アカデミー賞獲ったというので、堅苦しい陰鬱としたストリッパーの映画かと思いきや、まぁ前半はエロエロで、いや脱いでダンスで満足できるなんて皆さん紳士だね、と思ってたらやっぱり裏オプションがある子もいますよね。主演の子がとにかくエロかわいくて、ベッドシーンも何回も出てきます。シーン自体は短いのですが、もうなんかおつまみ感覚で随所に提供されます。ぼかしが入るような野暮な撮り方はしていなくて、なんかこううまく見えない感じでパンパンパンという流れです。

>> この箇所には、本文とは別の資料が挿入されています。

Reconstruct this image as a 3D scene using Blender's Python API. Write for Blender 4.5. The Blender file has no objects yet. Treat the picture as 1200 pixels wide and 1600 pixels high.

このまま肉欲に溺れた感じでいくのかな、と思う頃にロシアから送られたずっこけトリオの登場で一気にコメディになります。みんなハゲ頭のイゴール君に頑張れ!くじけるな!と声援を送っていたのではないでしょうか。
シンデレラ
シンデレラが一番好きと話すアノーラ。
派手な結婚を祝うドレスと笑顔。
その後ろには華やかな花火が短い瞬間にも見える。
毛皮を本物かどうかも分からない。
最後に残ったのは心の傷と顔の傷。そして涙。
切ないシンデレラになった。
滅茶苦茶な行動に出るが彼女の前に出てくる
キャラクターは全員、愛おしい。
監督が愛を込めてるのだろう。
Fの言葉が半端無く多かった。
まさかの479回もあるとは笑。
あの赤いスカーフ。
口に巻かれた後は、お洒落なマフラーに。
アノーラがイゴールにかけた毛布も赤。
まるで彼女の生きざまと生きる象徴の赤色。
似てると思ったら、イゴールはコンパートメントNO,6のの方だったのかぁ。
ユーリー・ボリソフ覚えておきます。
タフでクールで破天荒なアノーラ。
彼女の負った傷を寄り添うイゴール。
彼の愚直な男のさりげない優しさは素敵。
降りしきる雪の冷たさと優しさが
入り交じって、やっと泣けて良かったね。
また沈黙のエンドロールが涙をそそる。